Cooper: Labour risks fresh slump in core vote unless it responds to harsher world of work

27th July, 2016 3:32 pm

Yvette Cooper - Marr Screenshot

Changes in the workplace and the world of big business means Labour is at risk of losing its traditional support base, Yvette Cooper has warned.

Some of Labour’s current problems come from a failure to connect with working class voters who have been left behind by globalisation, Cooper argues in a new book published with the Changing Work Centre, joint initiative from the Fabians and Community, the union.

Labour is not inspiring those who want to work hard or offering them answers to the problems they face, the former leadership candidate said at the launch of Changing Work: Progressive ideas for the modern world of work.

The vote for Brexit from Labour’s heartlands, for example, serves as a reminder to the party that it must keep up with changing realities for those struggling in the 21st century economy, Cooper said.

The former leadership challenger offered a stark assessment, saying if Labour does not grasp these problems, it risks becoming too detached from its traditional voters.

“As the world of work is changing faster than ever, people are facing new insecurities, desperate exploitation and the reality of widening inequality. Trade unions aren’t reaching those in insecure work, including those who need workplace representation and protection most.

“Modern capitalism is failing to stop widening inequality and injustice. Sports Direct owner Mike Ashley is worth nearly £5bn – yet his business’ success has been built on zero hour contracts and clever ways to circumvent the minimum wage, we need new ways to build a fairer and more equal society that empower everyone and stop exploitation.

“The Labour party isn’t inspiring those who want to get on, or empowering those who feel angry at their lack of control of their lives.
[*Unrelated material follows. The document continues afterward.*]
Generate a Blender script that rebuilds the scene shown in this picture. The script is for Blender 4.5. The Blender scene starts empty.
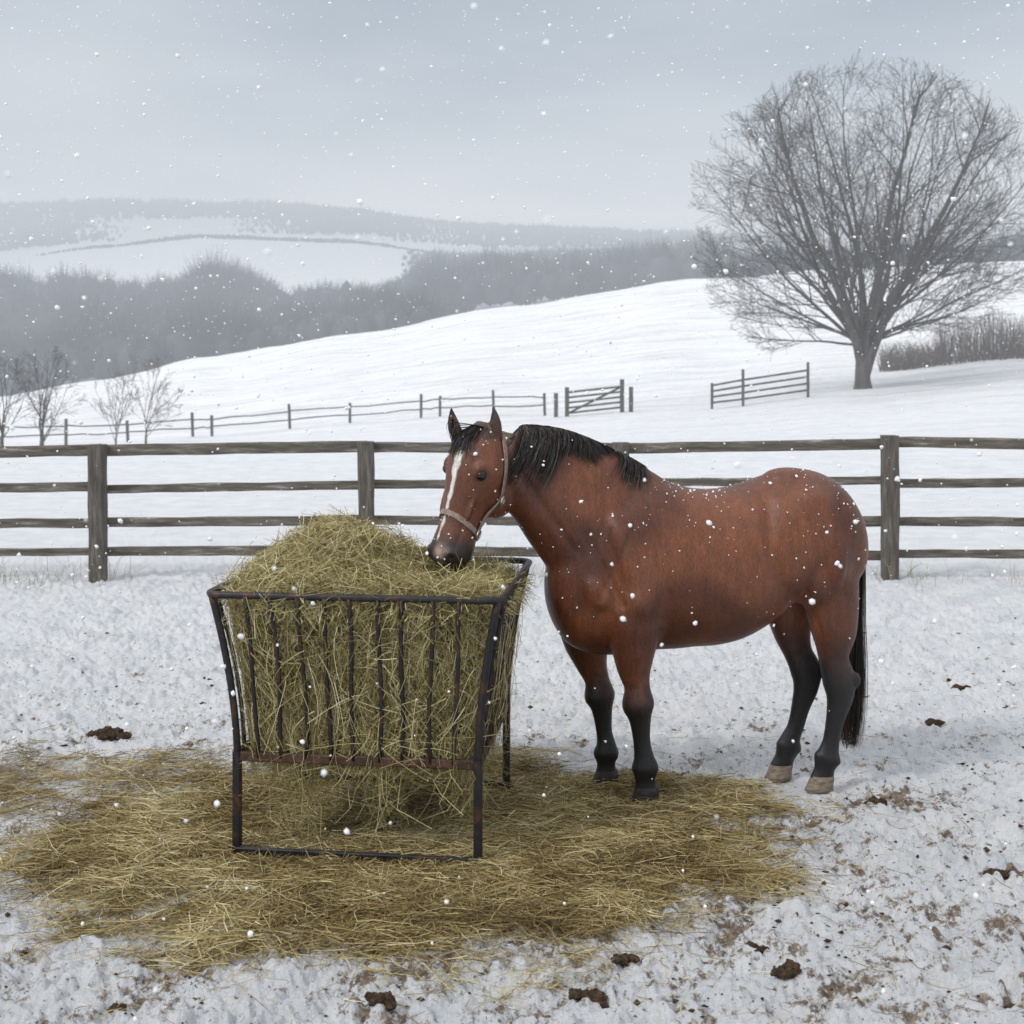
import bpy, math, random
import numpy as np
from mathutils import Vector, noise, Matrix
from mathutils.bvhtree import BVHTree
random.seed(4); rng=np.random.default_rng(7)
C=bpy.context.scene.collection
H=2.07; F=1280.0; HZ=367.0
def W(px,py,d): return Vector(((px-512)*d/F, d, H-(py-HZ)*d/F))
# ---------------------------------------------------------------- helpers
def tag(o,label=None,cat=None,group=None,kind=None):
    if label: o['label']=label
    if cat: o['category']=cat
    if group: o['group']=group
    if kind: o['kind']=kind
    return o
def empty(name,loc,rz=0):
    o=bpy.data.objects.new(name,None); C.objects.link(o); o.location=loc; o.rotation_euler=(0,0,rz); o.empty_display_size=.1
    return o
def link(name,me,mat,parent=None,smooth=False,local=False):
    o=bpy.data.objects.new(name,me); C.objects.link(o)
    if mat: me.materials.append(mat)
    if parent is not None:
        o.parent=parent
        if not local:
            me.transform(Matrix.Translation(-Vector(parent.location)))
    if smooth: me.polygons.foreach_set('use_smooth',[True]*len(me.polygons))
    return o
class MB:
    def __init__(s): s.v=[]; s.f=[]
    def add(s,vs,fs):
        o=len(s.v); s.v+= [tuple(v) for v in vs]; s.f+=[tuple(i+o for i in f) for f in fs]
    def beam(s,a,b,w,h,jj=.004):
        a=Vector(a); b=Vector(b); t=(b-a).normalized(); up=Vector((0,0,1)) if abs(t.z)<.9 else Vector((0,1,0))
        sd=t.cross(up).normalized(); u=sd.cross(t)
        N=max(2,int((b-a).length/.25)); rings=[]
        for i in range(N+1):
            p=a.lerp(b,i/N); j=lambda:random.uniform(-jj,jj)
            rings.append([p+sd*(x*(w+j()))+u*(y*(h+j())) for x,y in((-1,-.75),(-.75,-1),(.75,-1),(1,-.75),(1,.75),(.75,1),(-.75,1),(-1,.75))])
        s.loft(rings)
    def loft(s,rings,cap=True):
        n=len(rings[0]); o=len(s.v)
        for r in rings: s.v+=[tuple(v) for v in r]
        for i in range(len(rings)-1):
            for k in range(n):
                a=o+i*n+k; b=o+i*n+(k+1)%n
                s.f.append((a,b,b+n,a+n))
        if cap:
            s.f.append(tuple(o+k for k in reversed(range(n))))
            e=o+(len(rings)-1)*n
            s.f.append(tuple(e+k for k in range(n)))
    def tube(s,pts,rads,n=6,cap=True,flat=1.0):
        pts=[Vector(p) for p in pts]
        if not hasattr(rads,'__len__'): rads=[rads]*len(pts)
        rings=[]; prev=None
        for i,p in enumerate(pts):
            t=(pts[min(i+1,len(pts)-1)]-pts[max(i-1,0)]).normalized()
            ref=prev if prev is not None else (Vector((0,0,1)) if abs(t.z)<.9 else Vector((1,0,0)))
            u=(ref-t*ref.dot(t)).normalized(); prev=u; w=t.cross(u)
            rings.append([p+(u*math.cos(2*math.pi*k/n)+w*(math.sin(2*math.pi*k/n)*flat))*rads[i] for k in range(n)])
        s.loft(rings,cap)
    def ell(s,c,ax,ay,az,n=20,m=12):
        c=Vector(c); rings=[]
        for i in range(1,m):
            a=math.pi*i/m
            rings.append([c+az*math.cos(a)+(ax*math.cos(2*math.pi*k/n)+ay*math.sin(2*math.pi*k/n))*math.sin(a) for k in range(n)])
        s.loft(rings)
    def build(s,name,mat,parent=None,smooth=False,local=False):
        me=bpy.data.meshes.new(name); me.from_pydata(s.v,[],s.f); me.update()
        return link(name,me,mat,parent,smooth,local)
def npmesh(name,V,Fc):
    me=bpy.data.meshes.new(name); k=Fc.shape[1]
    me.vertices.add(len(V)); me.vertices.foreach_set('co',np.ascontiguousarray(V,dtype=np.float32).ravel())
    me.loops.add(Fc.size); me.loops.foreach_set('vertex_index',np.ascontiguousarray(Fc,dtype=np.int32).ravel())
    me.polygons.add(len(Fc)); me.polygons.foreach_set('loop_start',np.arange(0,Fc.size,k,dtype=np.int32))
    me.update(calc_edges=True); me.validate(); return me
def fattr(me,name,vals):
    a=me.attributes.new(name,'FLOAT','POINT'); a.data.foreach_set('value',np.ascontiguousarray(vals,dtype=np.float32))
def ribbons(P,Wd,tone=None,tip=.3,facing=None):
    N,K,_=P.shape
    T=np.gradient(P,axis=1); T/=np.linalg.norm(T,axis=2,keepdims=True)+1e-9
    R=rng.normal(size=(N,1,3)) if facing is None else facing
    S=np.cross(T,np.broadcast_to(R,T.shape)); S/=np.linalg.norm(S,axis=2,keepdims=True)+1e-9
    tp=np.linspace(1,tip,K)[None,:,None]
    w=Wd[:,None,None]*tp*.5
    V=np.stack([P-S*w,P+S*w],axis=2).reshape(-1,3)
    base=(np.arange(N)*K*2)[:,None]+(np.arange(K-1)*2)[None,:]
    base=base.ravel()
    Fc=np.stack([base,base+1,base+3,base+2],axis=1)
    if tone is None: tone=rng.random(N)
    return V,Fc,np.repeat(tone,K*2)
def ribbon_obj(name,P,Wd,mat,parent=None,tone=None,tip=.3,facing=None,local=False):
    V,Fc,t=ribbons(P,Wd,tone,tip,facing); me=npmesh(name,V,Fc); fattr(me,'tone',t)
    return link(name,me,mat,parent,False,local)
def pn(x,y,seed=0):
    xi=np.floor(x); yi=np.floor(y); xf=x-xi; yf=y-yi
    def g(a,b,dx,dy):
        h=np.sin(a*127.1+b*311.7+seed*74.7)*43758.5453; h=(h-np.floor(h))*2*np.pi
        return np.cos(h)*dx+np.sin(h)*dy
    u=xf*xf*xf*(xf*(xf*6-15)+10); v=yf*yf*yf*(yf*(yf*6-15)+10)
    a=g(xi,yi,xf,yf); b=g(xi+1,yi,xf-1,yf); c=g(xi,yi+1,xf,yf-1); d=g(xi+1,yi+1,xf-1,yf-1)
    return (a+(b-a)*u)*(1-v)+(c+(d-c)*u)*v
def fbm(x,y,o=4,seed=0):
    r=0;a=1
    for i in range(o): r=r+a*pn(x*2**i,y*2**i,seed+i*3.3); a*=.5
    return r
def sst(a,b,x):
    t=np.clip((x-a)/(b-a),0,1); return t*t*(3-2*t)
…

Right now we aren’t offering hope to those who want new opportunities or security to those who feel threatened by change.

“Just as the Labour party grew up to offer a powerful response to both the opportunities and the inequality of the industrial revolution, now our revival depends on having a new and strong response to the opportunities and inequalities of the digital age.”

The first book from the centre, edited by Cooper, comes with contributions from across the Labour movement. Authors include former Morrisons exec Norman Pickavance, LoveFilm founder, Simon Franks, John Park, assistant general secretary of trade union Community, Trade unionist, Scarlet Harris challenges a male-dominated digital economy and Cameron Tait, head of the Changing Work Centre.

Both candidates in the current leadership contest have focused on make the economy work better for people on low incomes. Jeremy Corbyn and Owen Smith have both pledged to reduce inequality and re-industrialise the North of England. Smith today promised to re-introduce a Ministry of Labour if he were elected, but Corbyn’s team claimed this was a copy of policy developed by the current leadership team.